#### Information provided:
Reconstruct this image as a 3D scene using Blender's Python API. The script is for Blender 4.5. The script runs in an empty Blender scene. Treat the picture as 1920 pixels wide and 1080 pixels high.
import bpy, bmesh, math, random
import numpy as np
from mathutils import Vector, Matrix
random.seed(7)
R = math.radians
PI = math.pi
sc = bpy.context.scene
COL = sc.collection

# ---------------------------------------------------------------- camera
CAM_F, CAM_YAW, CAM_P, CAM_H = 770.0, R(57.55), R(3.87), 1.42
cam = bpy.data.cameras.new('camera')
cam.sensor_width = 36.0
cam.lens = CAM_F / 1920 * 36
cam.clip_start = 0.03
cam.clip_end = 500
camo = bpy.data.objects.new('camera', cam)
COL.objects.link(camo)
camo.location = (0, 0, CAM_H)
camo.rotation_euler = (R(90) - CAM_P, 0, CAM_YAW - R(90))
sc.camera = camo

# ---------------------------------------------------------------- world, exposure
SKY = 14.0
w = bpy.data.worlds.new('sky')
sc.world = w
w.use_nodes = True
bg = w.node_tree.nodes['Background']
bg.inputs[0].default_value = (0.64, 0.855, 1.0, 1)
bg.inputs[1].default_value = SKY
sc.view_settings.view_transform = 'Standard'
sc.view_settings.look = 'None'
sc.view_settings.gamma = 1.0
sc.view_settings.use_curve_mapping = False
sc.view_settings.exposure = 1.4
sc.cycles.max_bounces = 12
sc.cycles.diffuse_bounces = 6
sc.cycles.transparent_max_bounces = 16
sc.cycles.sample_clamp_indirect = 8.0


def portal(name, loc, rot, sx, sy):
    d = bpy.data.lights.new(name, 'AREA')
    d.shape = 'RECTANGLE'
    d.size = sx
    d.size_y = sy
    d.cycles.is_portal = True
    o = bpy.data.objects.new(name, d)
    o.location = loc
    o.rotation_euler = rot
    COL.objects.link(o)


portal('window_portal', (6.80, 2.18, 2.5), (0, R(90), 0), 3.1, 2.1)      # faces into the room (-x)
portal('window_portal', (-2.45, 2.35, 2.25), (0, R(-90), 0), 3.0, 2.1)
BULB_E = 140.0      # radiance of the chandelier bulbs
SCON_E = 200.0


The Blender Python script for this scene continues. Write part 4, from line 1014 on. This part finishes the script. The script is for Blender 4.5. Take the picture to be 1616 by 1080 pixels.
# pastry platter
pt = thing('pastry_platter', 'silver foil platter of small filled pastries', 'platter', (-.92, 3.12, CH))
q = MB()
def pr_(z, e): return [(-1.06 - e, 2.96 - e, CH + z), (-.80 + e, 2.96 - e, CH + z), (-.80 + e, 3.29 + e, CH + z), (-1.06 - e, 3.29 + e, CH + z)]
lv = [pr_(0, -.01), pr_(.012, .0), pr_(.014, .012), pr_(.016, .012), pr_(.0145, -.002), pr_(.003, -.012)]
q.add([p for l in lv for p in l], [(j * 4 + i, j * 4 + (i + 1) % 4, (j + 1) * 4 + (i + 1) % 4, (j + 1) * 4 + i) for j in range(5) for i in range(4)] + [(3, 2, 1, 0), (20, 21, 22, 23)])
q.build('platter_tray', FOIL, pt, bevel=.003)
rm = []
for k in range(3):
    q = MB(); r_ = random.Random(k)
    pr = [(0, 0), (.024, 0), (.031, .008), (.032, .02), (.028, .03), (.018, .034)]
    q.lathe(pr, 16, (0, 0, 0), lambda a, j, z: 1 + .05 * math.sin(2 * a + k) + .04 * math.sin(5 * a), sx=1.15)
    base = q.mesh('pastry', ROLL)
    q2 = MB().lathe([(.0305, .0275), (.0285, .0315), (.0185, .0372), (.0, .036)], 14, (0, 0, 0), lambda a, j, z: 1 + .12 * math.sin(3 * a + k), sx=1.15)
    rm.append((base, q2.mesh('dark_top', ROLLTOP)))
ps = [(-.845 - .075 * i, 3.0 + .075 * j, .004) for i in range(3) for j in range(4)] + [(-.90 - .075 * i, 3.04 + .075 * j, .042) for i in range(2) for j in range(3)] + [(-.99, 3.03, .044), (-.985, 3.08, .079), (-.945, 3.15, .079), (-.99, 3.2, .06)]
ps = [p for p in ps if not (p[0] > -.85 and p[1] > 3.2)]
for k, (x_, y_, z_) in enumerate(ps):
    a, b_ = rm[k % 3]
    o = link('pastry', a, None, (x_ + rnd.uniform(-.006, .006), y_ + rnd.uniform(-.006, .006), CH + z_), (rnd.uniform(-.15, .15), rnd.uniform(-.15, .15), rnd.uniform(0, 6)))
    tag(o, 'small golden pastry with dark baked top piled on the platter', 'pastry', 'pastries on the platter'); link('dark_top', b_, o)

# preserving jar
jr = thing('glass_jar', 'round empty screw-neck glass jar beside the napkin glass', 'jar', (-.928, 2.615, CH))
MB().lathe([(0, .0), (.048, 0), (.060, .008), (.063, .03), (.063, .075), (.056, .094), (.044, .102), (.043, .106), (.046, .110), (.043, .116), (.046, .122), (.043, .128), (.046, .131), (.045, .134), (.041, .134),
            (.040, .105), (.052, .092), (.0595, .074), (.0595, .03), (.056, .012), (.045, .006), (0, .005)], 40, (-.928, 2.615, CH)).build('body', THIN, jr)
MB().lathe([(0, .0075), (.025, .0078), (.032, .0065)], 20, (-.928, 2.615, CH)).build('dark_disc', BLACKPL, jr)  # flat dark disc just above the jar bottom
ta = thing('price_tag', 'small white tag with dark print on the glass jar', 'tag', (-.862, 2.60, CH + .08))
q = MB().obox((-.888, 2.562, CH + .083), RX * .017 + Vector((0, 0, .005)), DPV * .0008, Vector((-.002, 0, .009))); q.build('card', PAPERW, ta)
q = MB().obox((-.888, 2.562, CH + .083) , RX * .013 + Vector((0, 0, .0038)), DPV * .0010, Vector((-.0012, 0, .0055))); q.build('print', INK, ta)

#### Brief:
Quote all the records. Keep every word exact.

#### Reply to the task:
Reconstruct this image as a 3D scene using Blender's Python API. The script is for Blender 4.5. The script runs in an empty Blender scene. Treat the picture as 1920 pixels wide and 1080 pixels high.
import bpy, bmesh, math, random
import numpy as np
from mathutils import Vector, Matrix
random.seed(7)
R = math.radians
PI = math.pi
sc = bpy.context.scene
COL = sc.collection

# ---------------------------------------------------------------- camera
CAM_F, CAM_YAW, CAM_P, CAM_H = 770.0, R(57.55), R(3.87), 1.42
cam = bpy.data.cameras.new('camera')
cam.sensor_width = 36.0
cam.lens = CAM_F / 1920 * 36
cam.clip_start = 0.03
cam.clip_end = 500
camo = bpy.data.objects.new('camera', cam)
COL.objects.link(camo)
camo.location = (0, 0, CAM_H)
camo.rotation_euler = (R(90) - CAM_P, 0, CAM_YAW - R(90))
sc.camera = camo

# ---------------------------------------------------------------- world, exposure
SKY = 14.0
w = bpy.data.worlds.new('sky')
sc.world = w
w.use_nodes = True
bg = w.node_tree.nodes['Background']
bg.inputs[0].default_value = (0.64, 0.855, 1.0, 1)
bg.inputs[1].default_value = SKY
sc.view_settings.view_transform = 'Standard'
sc.view_settings.look = 'None'
sc.view_settings.gamma = 1.0
sc.view_settings.use_curve_mapping = False
sc.view_settings.exposure = 1.4
sc.cycles.max_bounces = 12
sc.cycles.diffuse_bounces = 6
sc.cycles.transparent_max_bounces = 16
sc.cycles.sample_clamp_indirect = 8.0


def portal(name, loc, rot, sx, sy):
    d = bpy.data.lights.new(name, 'AREA')
    d.shape = 'RECTANGLE'
    d.size = sx
    d.size_y = sy
    d.cycles.is_portal = True
    o = bpy.data.objects.new(name, d)
    o.location = loc
    o.rotation_euler = rot
    COL.objects.link(o)


portal('window_portal', (6.80, 2.18, 2.5), (0, R(90), 0), 3.1, 2.1)      # faces into the room (-x)
portal('window_portal', (-2.45, 2.35, 2.25), (0, R(-90), 0), 3.0, 2.1)
BULB_E = 140.0      # radiance of the chandelier bulbs
SCON_E = 200.0


The Blender Python script for this scene continues. Write part 4, from line 1014 on. This part finishes the script. The script is for Blender 4.5. Take the picture to be 1616 by 1080 pixels.
# pastry platter
pt = thing('pastry_platter', 'silver foil platter of small filled pastries', 'platter', (-.92, 3.12, CH))
q = MB()
def pr_(z, e): return [(-1.06 - e, 2.96 - e, CH + z), (-.80 + e, 2.96 - e, CH + z), (-.80 + e, 3.29 + e, CH + z), (-1.06 - e, 3.29 + e, CH + z)]
lv = [pr_(0, -.01), pr_(.012, .0), pr_(.014, .012), pr_(.016, .012), pr_(.0145, -.002), pr_(.003, -.012)]
q.add([p for l in lv for p in l], [(j * 4 + i, j * 4 + (i + 1) % 4, (j + 1) * 4 + (i + 1) % 4, (j + 1) * 4 + i) for j in range(5) for i in range(4)] + [(3, 2, 1, 0), (20, 21, 22, 23)])
q.build('platter_tray', FOIL, pt, bevel=.003)
rm = []
for k in range(3):
    q = MB(); r_ = random.Random(k)
    pr = [(0, 0), (.024, 0), (.031, .008), (.032, .02), (.028, .03), (.018, .034)]
    q.lathe(pr, 16, (0, 0, 0), lambda a, j, z: 1 + .05 * math.sin(2 * a + k) + .04 * math.sin(5 * a), sx=1.15)
    base = q.mesh('pastry', ROLL)
    q2 = MB().lathe([(.0305, .0275), (.0285, .0315), (.0185, .0372), (.0, .036)], 14, (0, 0, 0), lambda a, j, z: 1 + .12 * math.sin(3 * a + k), sx=1.15)
    rm.append((base, q2.mesh('dark_top', ROLLTOP)))
ps = [(-.845 - .075 * i, 3.0 + .075 * j, .004) for i in range(3) for j in range(4)] + [(-.90 - .075 * i, 3.04 + .075 * j, .042) for i in range(2) for j in range(3)] + [(-.99, 3.03, .044), (-.985, 3.08, .079), (-.945, 3.15, .079), (-.99, 3.2, .06)]
ps = [p for p in ps if not (p[0] > -.85 and p[1] > 3.2)]
for k, (x_, y_, z_) in enumerate(ps):
    a, b_ = rm[k % 3]
    o = link('pastry', a, None, (x_ + rnd.uniform(-.006, .006), y_ + rnd.uniform(-.006, .006), CH + z_), (rnd.uniform(-.15, .15), rnd.uniform(-.15, .15), rnd.uniform(0, 6)))
    tag(o, 'small golden pastry with dark baked top piled on the platter', 'pastry', 'pastries on the platter'); link('dark_top', b_, o)

# preserving jar
jr = thing('glass_jar', 'round empty screw-neck glass jar beside the napkin glass', 'jar', (-.928, 2.615, CH))
MB().lathe([(0, .0), (.048, 0), (.060, .008), (.063, .03), (.063, .075), (.056, .094), (.044, .102), (.043, .106), (.046, .110), (.043, .116), (.046, .122), (.043, .128), (.046, .131), (.045, .134), (.041, .134),
            (.040, .105), (.052, .092), (.0595, .074), (.0595, .03), (.056, .012), (.045, .006), (0, .005)], 40, (-.928, 2.615, CH)).build('body', THIN, jr)
MB().lathe([(0, .0075), (.025, .0078), (.032, .0065)], 20, (-.928, 2.615, CH)).build('dark_disc', BLACKPL, jr)  # flat dark disc just above the jar bottom
ta = thing('price_tag', 'small white tag with dark print on the glass jar', 'tag', (-.862, 2.60, CH + .08))
q = MB().obox((-.888, 2.562, CH + .083), RX * .017 + Vector((0, 0, .005)), DPV * .0008, Vector((-.002, 0, .009))); q.build('card', PAPERW, ta)
q = MB().obox((-.888, 2.562, CH + .083) , RX * .013 + Vector((0, 0, .0038)), DPV * .0010, Vector((-.0012, 0, .0055))); q.build('print', INK, ta)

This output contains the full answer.